The stand is the latest offering from Square, the popular point of sale software created by Twitter co-founder Jack Dorsey in 2009. Square’s software is meant to serve small businesses that deal with smaller transactions (the average purchase at Joe’s is under $5, Neckermann said). These are the kinds of places that are usually slowest to adopt credit card scanners, which can take a big bite out of their bottom line — up to 3% per transaction, plus monthly operating costs.

The hope is that by adopting Square, whatever they lose in swipe fees (2.75% per transaction with no monthly charge), they’ll make up for with those suggested tip boxes.

But what is it about that little nudge from tip suggestion boxes that makes customers more likely to loosen their purse strings?

Paying hurts

Stephan Meier, a professor of behavioral economics at Columbia University’s School of Business, says it has more to do with human psychology than generosity.

“There is a huge psychological difference in how you perceive the cost of paying with a credit or debit card versus cash,” Meier says.

Behavioral economists call it the “pain of paying,” a concept that explains why consumers are more likely to spend more when paying with plastic than paying with cash.

“It feels ‘cheaper’ to pay with the card because the pain of paying is not as large,” says Meier. “I think the same can be said for tipping.”

When you’re making a credit card transaction on a device equipped with a program like Square, you’ll see a few tip options. Let’s say it starts with 15%, then 18% and 20%. Tipping at the higher rate may not feel as painful as if you were paying cash, because you aren’t physically reaching into your wallet and pulling out those extra bucks. The machine makes the process easy and painless, setting the perfect “trap” for customers.

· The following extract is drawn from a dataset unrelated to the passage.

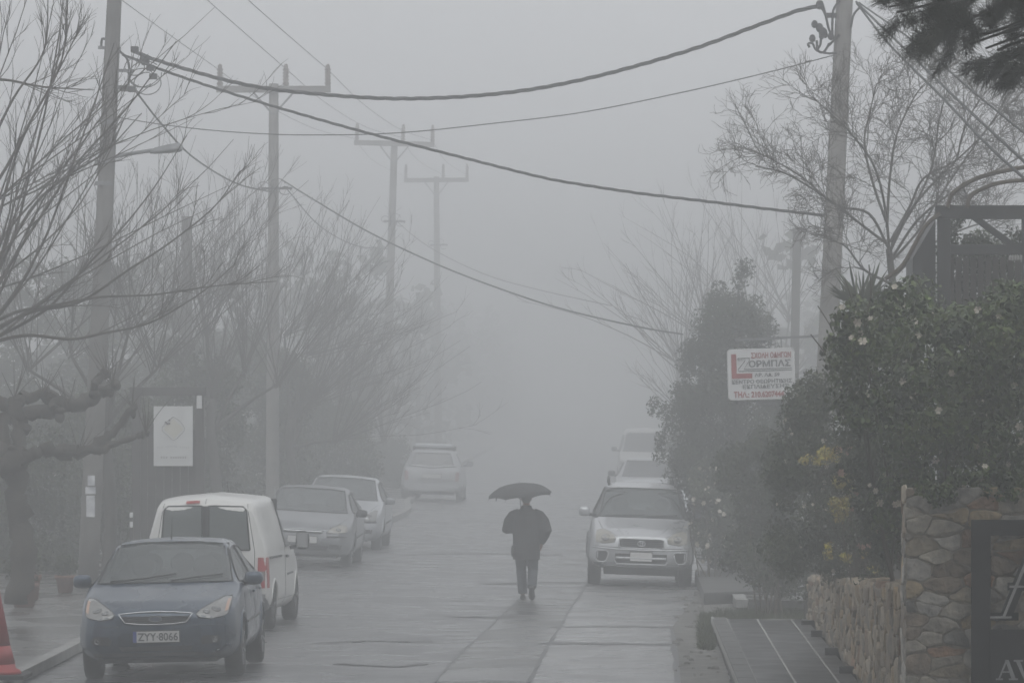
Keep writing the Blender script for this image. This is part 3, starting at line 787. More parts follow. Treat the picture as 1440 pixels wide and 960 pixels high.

Behavioral finance expert Dan Ariely says suggested tips also take away one of the key bargaining chips consumers use to weigh the pros and cons of tipping more. “I think the suggestion reduces this ambiguity [of how much to tip],” Ariely says. “If you do the math in your head, there are a lot of ways in how you can trick yourself into giving not so much. If you see it on the screen or in black and white, it’s much harder to do so.”

Balance and backlash

When one of Meier’s doctoral students, Giovanni Paci, conducted a study of more than 13 million taxicab transactions last year, he discovered an interesting effect of tip suggestions.

Although some customers were likelier to spend more when prompted by tip suggestion boxes when paying credit, they could just as easily be discouraged from tipping if suggested amounts seemed too high.

Paci and co-author Kareem Haggag call it the Backlash Effect: when customers have an idea in their minds of what a fair tip amount would be and they’re given an option that’s much higher, they might be more likely to punish the drivers with a lower tip.

The Backlash Effect is something any business with suggested donations has probably taken into account before setting their prices.

“I’m sure if a museum that has a $25 suggested donation said their suggested donation was now, say, $65, then you’d get that backlash and nobody would give,” Meier said. “But you can get it wrong on the other side. If you say entrance is a suggested $10 donation, then everybody will probably give $10 and nobody would give $25. You need to hit it right with the suggestion.”

Get used to the tip nudge

Pretty soon, it seems we won’t be able to go anywhere without being confronted with a “tip trap.” Last month, Square announced a major addition to its line of what has typically consisted of small-time clients — Whole Foods. The grocery giant is the first national grocer to adopt Square technology, which it will use for sales at its in-store vendors, like juice stands, pizzerias, and, of course, the coffee bar.

Nonetheless, no matter how many nudges you get to up the ante, the decision to tip or not to tip is your choice and should be based on quality of service — not guilt.

“Plenty of people are confused by the prompt and the concept of tipping and  they don’t know what to do,” Neckermann said. “That’s fine. I don’t think it should force people [to tip].”